The large immigration of the 1920s consisted of Jews of different political positions and the whole spectrum of ideological orientation. All the Zionist parties were represented among Brazilian Jewry, and they left their mark upon the community. As a result, communal social Jewish life was greatly enriched. The first Congresso Sionista in Brazil took place in 1922, bringing together four movements – Ahavat Sion (São Paulo), Tiferet Sion (Rio de Janeiro, established in 1919), Shalom Sion (Curitiba), and Ahavat Sion (Pará) – founding the Federação Sionista do Brazil. One year before, in 1921, a Brazilian representative took part in the 12th Zionist Congress in Carlsbad. In the 1929 election to choose the Brazilian representative to the 16th Zionist Congress a total of 1,260 votes were cast, and for the Congress of 1934 the total number of votes was 2,647. The Zionist movement was very active within the Jewish communities, from Belém (Pará) to Rio de Janeiro, and in 1929, in Rio de Janeiro, Zionists assembled and marched through the streets in a public demonstration in which 1,500 people participated.

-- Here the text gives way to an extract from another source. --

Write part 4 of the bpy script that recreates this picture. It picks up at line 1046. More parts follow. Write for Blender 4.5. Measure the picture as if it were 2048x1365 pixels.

From the year 1930 Zionist youth movements were active mainly in São Paulo, Rio de Janeiro, and Porto Alegre: Hashomer Hatzair, Ichud Habonim, Dror, Gordonia and also the Scout movement Avanhandava. In the 1960s, Chazit Hanoar and Netzach were also active.

The leftist movements were also quite significant. The movement of left-wing Jews in Rio de Janeiro was connected with the Sholem Aleichem Library, Brazkcor, the Sociedade Brasileira Pró-Colonização Judaica in the Soviet Union, and the Centro Operário Morris Vinchevsky (the last two were established in 1928, ran a Jewish worker's school, and edited the periodical Der Unhoib). In São Paulo there were the groups Cultura and Progresso, as well as a small nucleus of Bund and later, in 1954, the Instituto Cultural Israelita Brasileiro (ICIB), the pro-Communist Casa do Povo (People's House), together with Teatro de Arte Israelita Brasileiro (TAIB) and the Escola Sholem Aleichem. Yiddish language and culture were key factors within these movements. The Jews were leaders in the Partido Comunista Brasileiro. In other communities, such as Porto Alegre, Belo Horizonte, and Salvador, there were also left-wing nuclei, comprising left-wing Zionists and Communists.